Her parlayan şey altın değildir

Odysseas Roussos'un "Her parlayan şey altın değildir" başlıklı yazısı 20 Nisan 2013 Cumartesi tarihli soL Gazetesi'nde yayımlanmıştır.

“Helen Altın”ın Halkidiki’deki altın madenciliği yatırımı, geçtiğimiz aylarda yaşanan can alıcı bir gelişme.

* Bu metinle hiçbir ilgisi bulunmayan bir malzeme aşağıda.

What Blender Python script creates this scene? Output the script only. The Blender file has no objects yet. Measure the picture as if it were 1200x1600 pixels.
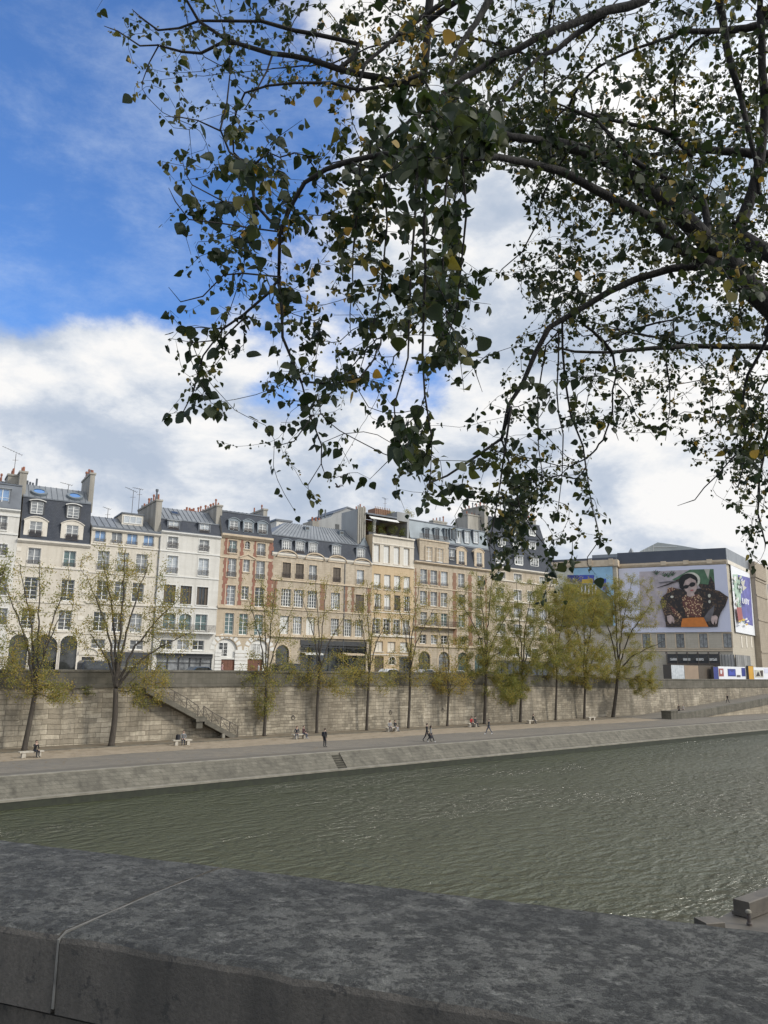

Yunan hükümeti Kuzey Halkidiki’deki altın, bakır ve diğer metaller bakımından zengin 31 bin 700 hektarlık bir alanın madencilik haklarını “Helen Altın” isimli uluslararası bir şirkete devretti. Şirketin yüzde 95’i Kanadalı çok uluslu “Eldorado Altın”a ait ve geri kalan yüzde 5’lik kısmı ise “ACTOR” isimli Yunan bir inşaat şirketine ait. Asırlık meşe ağaçlarının ve kayınlarının olduğu Skouries ormanlarının altında, 12 milyar dolar değerinde altın ve bakır yattığı söyleniyor.

Bu üç partili hükümet güçleri -yani sağcı Yeni Demokrasi, sosyal demokrat PASOK ve “solcu” Demokratik Sol ve aynı zamanda faşist Altın Şafak- tarafından bölgenin kalkınması, yeni iş olanaklarının yaratılması, ülkenin maden zenginliklerinin ve Ege, İyonya Denizi ve Güney Crete deki hidrokarbonlardan faydalanılması konularında büyük bir fırsat olarak sunuldu.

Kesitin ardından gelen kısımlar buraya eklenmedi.